Gigs - Ray LaMontagne & the Pariah Dogs - Bridgewater Hall

Star rating – 7/10

Call me selfish but I think it’s always a shame when one of your favourite artists goes off the boil a bit when they find happiness in their personal life, and consequently lose the tortured part of their soul that produced their best musical moments. Whether it is the alleged upturn in the area of romance, or the newly found success via winning a Grammy award, something is going a bit too right with Ray LaMontagne for my liking.

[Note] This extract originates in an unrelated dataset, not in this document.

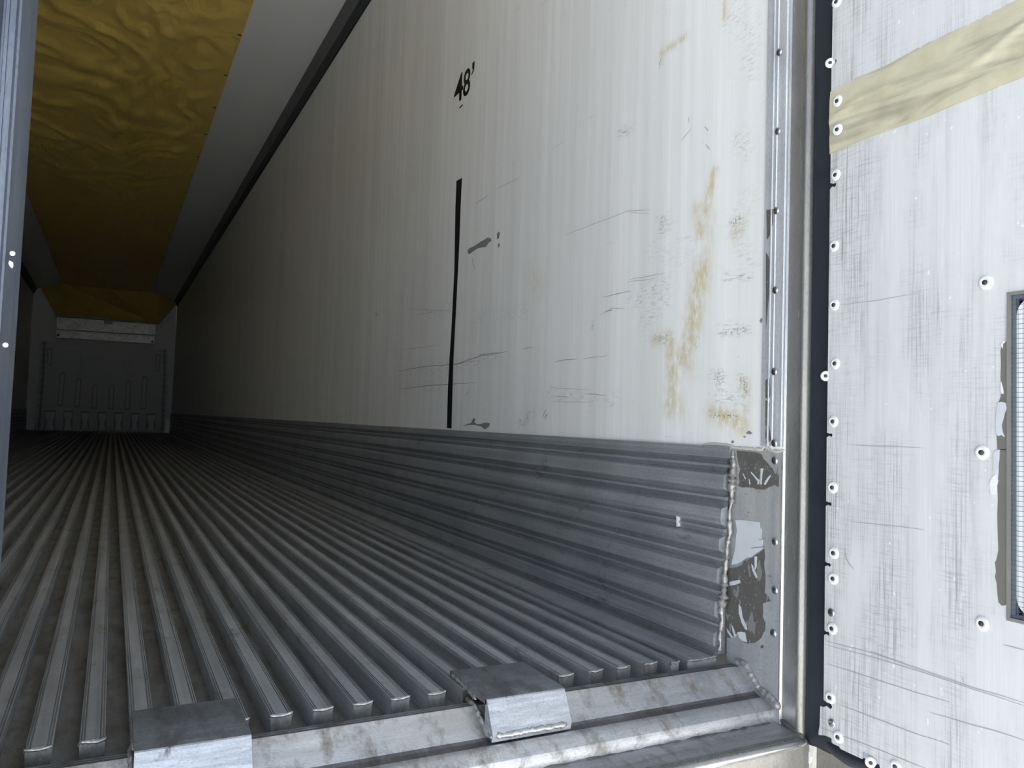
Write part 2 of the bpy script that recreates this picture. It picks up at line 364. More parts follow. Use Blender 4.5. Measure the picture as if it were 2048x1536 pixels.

It’s true he was never a performer who felt particularly at home baring his soul to his audience, which is ironic as some of the most beautiful and haunting songs from his first couple of albums do just that, you can almost feel his heart breaking or his anger and frustration pounding through the chords. But these days he is employing his rich and powerful voice in slightly rockier numbers more oriented to his band, the Pariah Dogs, playing on an equal billing with him. His latest CD, ‘God Willin’ and the Creek Don’t Rise, is a case in point, with tracks such as ‘Repo Man’, and ‘Like Rock and Roll and Radio’ good but not as great as his past glories.

He only played a couple of his slower more heartfelt ballads, such as Shelter, Trouble, and the fabulous, fabulous Jolene. They were great but not enough to leave me fully satisfied I’m afraid. I just hope he changes direction again soon or finds a bit more heartache to inspire the dizzy searing heights of his craft that I expect from him – if that doesn’t sound just too awful.

He was certainly in a very chatty mood tonight, at least by his painfully shy standards, when he wasn’t hiding behind his big hat and bigger beard that is. He even joked about seeing the English sunshine at last after two weeks on tour over here.

Now I don’t usually comment on support acts but I am going to make an exception here, partly to give credit to Ray LaMontagne for being so generous to the artists whom he picks to accompany him on tour, and partly to give worthy praise to a great new act. The Secret Sisters are a wonderful duo of real life young sisters from Alabama, who bemoan the lack of old style proper country music in America. The aim to set that right with a mix of covers of classics like Hank Williams’ ‘Your Cheatin’ Heart’, and Johnny Cash’s ‘Big River’; together with self penned numbers that show real promise such as ‘Tennessee Me’. They have beautiful lilting voices that mesh together very harmoniously, and have just released their first eponymously titled CD, which is produced by the legendary T Bone Burnett. Ray was also generous enough to have them on stage with him during his set for four numbers, and his voice accompanied by theirs was a great mix. It’s very refreshing for a main artist to be so genuinely giving.

I started this review with a moan, so allow me the indulgence of finishing with one too, not about the lovely Ray this time, but about the clowns to the left of me and jokers in front who insisted on taking pictures and recordings more or less the whole way through the gig on their iPhones and digital cameras. Not so much David Bailey eat your heart out as – if you carry on with that shenanigans I’ll wrap the bloody things round your neck….sorry just had to get that out of my system. Feel better already.